I didn't invoke any sass command to "watch" the .sass file changes and recompile them into .css (and concatenate all .css into a giant .css file) But somehow, when I modify any .sass file in the Rails project, and reload the page on a browser, the giant .css file already has the updated content. What is the mechanism that does this?
+2
A:
If you have gem 'haml'
in your Gemfile, it's that.
The gem's init.rb file gets run which calls Haml.init_rails
, and you can follow the thread from there pretty easily.
rspeicher
2010-10-27 23:23:48
does it happen per page request or per partial? our page takes 30 to 40 seconds to render, I am not sure why the 3ms, 12ms partial render time all add up to feel like 5 seconds (it could be controller code too)
動靜能量
2010-10-27 23:26:45
I'm not positive but it should be per-request (similar to way Rails reloads classes).
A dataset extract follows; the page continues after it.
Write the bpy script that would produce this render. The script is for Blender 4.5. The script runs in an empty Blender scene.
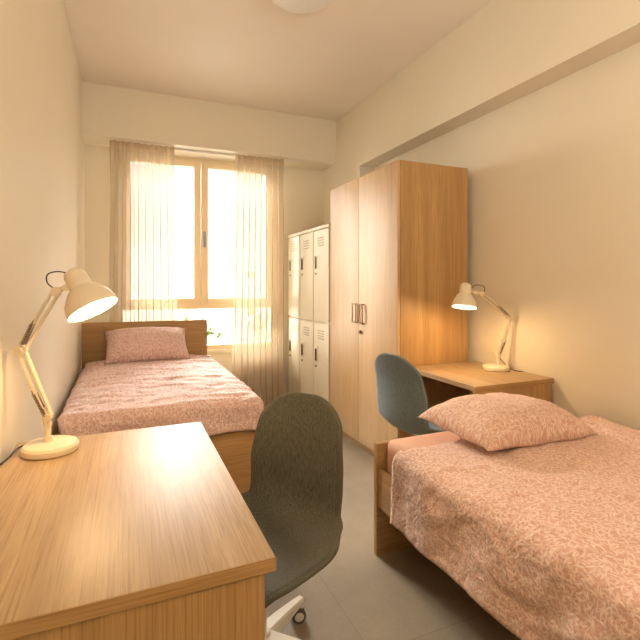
import bpy, bmesh, math, random
from mathutils import Vector, Matrix, noise

random.seed(4)
PI = math.pi
SC = bpy.context.scene
COL = SC.collection

# ------------------------------------------------------------------ camera
FPX = 455.0
YAW = math.atan(195 / FPX)
cam_d = bpy.data.cameras.new('camera')
cam = bpy.data.objects.new('camera', cam_d)
COL.objects.link(cam)
cam.location = (0, 0, 1.3)
cam.rotation_euler = (PI / 2, 0, -YAW)
cam_d.sensor_width = 36
cam_d.lens = 36 * FPX / 640
cam_d.shift_y = -35 / 640
cam_d.clip_start = 0.02
SC.camera = cam

# ------------------------------------------------------------------ world and lights
SKY_LOW, SKY_HIGH = 2.6, 75.0     # hazy horizon, bright upper sky
w = bpy.data.worlds.new('world')
SC.world = w
w.use_nodes = True
bg = w.node_tree.nodes['Background']
bg.inputs[0].default_value = (1.0, 0.975, 0.935, 1)
_t = w.node_tree
_co = _t.nodes.new('ShaderNodeTexCoord')
_sx = _t.nodes.new('ShaderNodeSeparateXYZ')
_mr = _t.nodes.new('ShaderNodeMapRange')
_mr.interpolation_type = 'SMOOTHSTEP'
_mr.inputs['From Min'].default_value = 0.27
_mr.inputs['From Max'].default_value = 0.48
_mr.inputs['To Min'].default_value = SKY_LOW
_mr.inputs['To Max'].default_value = SKY_HIGH
_t.links.new(_co.outputs['Generated'], _sx.inputs[0])
_t.links.new(_sx.outputs[2], _mr.inputs['Value'])
_t.links.new(_mr.outputs[0], bg.inputs[1])


def area_light(name, loc, rot, sx, sy, power, color, portal=False):
    d = bpy.data.lights.new(name, 'AREA')
    d.shape = 'RECTANGLE'
    d.size, d.size_y = sx, sy
    d.energy = power
    d.color = color
    o = bpy.data.objects.new(name, d)
    COL.objects.link(o)
    o.location = loc
    o.rotation_euler = rot
    if portal:
        d.cycles.is_portal = True
    return o


area_light('window_portal', (0.76, 5.25, 1.6), (-PI / 2, 0, 0), 1.6, 2.2, 1, (1, 1, 1), True)
# hazy low sun shining in through the window, towards the right wall
sun_d = bpy.data.lights.new('sun', 'SUN')
sun_d.energy = 17.0
sun_d.angle = math.radians(56)
sun_d.color = (1.0, 0.945, 0.84)
sun_o = bpy.data.objects.new('sun', sun_d)
COL.objects.link(sun_o)
sun_o.location = (-6, 16, 5)
sun_o.rotation_euler = Vector((math.sin(math.radians(19)), -math.cos(math.radians(19)), -math.tan(math.radians(13)))).to_track_quat('-Z', 'Y').to_euler()
# added fill light behind the camera, no real source, tilted up at the ceiling
area_light('rear_fill', (0.95, -1.20, 2.0), (math.radians(158), 0, 0), 1.7, 1.2, 70, (1.0, 0.925, 0.80))

SC.view_settings.view_transform = 'Standard'
SC.view_settings.look = 'None'
SC.view_settings.gamma = 1
SC.view_settings.exposure = 0.07
SC.view_settings.use_curve_mapping = False
BULB1, BULB2 = 6.0, 6.5
BULB_COL = (1.0, 0.66, 0.31)


# ------------------------------------------------------------------ materials
class NT:
    def __init__(self, name, rough=0.5, base=(0.8, 0.8, 0.8), metal=0.0, spec=0.5):
        self.m = bpy.data.materials.new(name)
        self.m.use_nodes = True
        self.t = self.m.node_tree
        self.b = self.t.nodes['Principled BSDF']
        self.out = self.t.nodes['Material Output']
        self.b.inputs['Base Color'].default_value = (*base, 1)
        self.b.inputs['Roughness'].default_value = rough
        self.b.inputs['Metallic'].default_value = metal
        self.b.inputs['Specular IOR Level'].default_value = spec

    def n(self, typ, ins=None, **kw):
        nd = self.t.nodes.new(typ)
        for k, v in kw.items():
            setattr(nd, k, v)
        for k, v in (ins or {}).items():
            if isinstance(v, bpy.types.NodeSocket):
                self.t.links.new(v, nd.inputs[k])
            else:
                nd.inputs[k].default_value = v
        return nd

    def math(self, op, a, b=0.0, c=None, clamp=False):
        ins = {0: a, 1: b}
        if c is not None:
            ins[2] = c
        return self.n('ShaderNodeMath', ins, operation=op, use_clamp=clamp).outputs[0]

    def mix(self, f, a, b):
        nd = self.t.nodes.new('ShaderNodeMix')
        nd.data_type = 'RGBA'
        for i, v in ((0, f), (6, a), (7, b)):
            if isinstance(v, bpy.types.NodeSocket):
                self.t.links.new(v, nd.inputs[i])
            else:
                nd.inputs[i].default_value = v if i == 0 else (*v, 1)
        return nd.outputs[2]

    def ramp(self, f, stops):
        r = self.n('ShaderNodeValToRGB', {0: f})
        e = r.color_ramp.elements
        while len(e) < len(stops):
            e.new(0.5)
        for i, (p, c) in enumerate(stops):
            e[i].position = p
            e[i].color = (*c, 1)
        return r.outputs[0]

    def base(self, sock):
        self.t.links.new(sock, self.b.inputs['Base Color'])

    def bump(self, h, strength, dist):
        bn = self.n('ShaderNodeBump', {'Height': h, 'Strength': strength, 'Distance': dist})
        self.t.links.new(bn.outputs[0], self.b.inputs['Normal'])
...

In your original post you say "giant .css file" - how "giant" are we talking? In my projects that use Sass, the re-compile times are negligible, so I'd be surprised if this is causing slow loading for you.
rspeicher
2010-10-27 23:30:17
It's not per page request per se. It's everytime the sass file changes, and of course never when you run your app with RAILS_ENV set to production.
Hugo
2010-10-28 00:38:48
Yeah, it wasn't clear but that's what I meant - each request it checks for Sass changes. It's not constantly polling the filesystem, or something.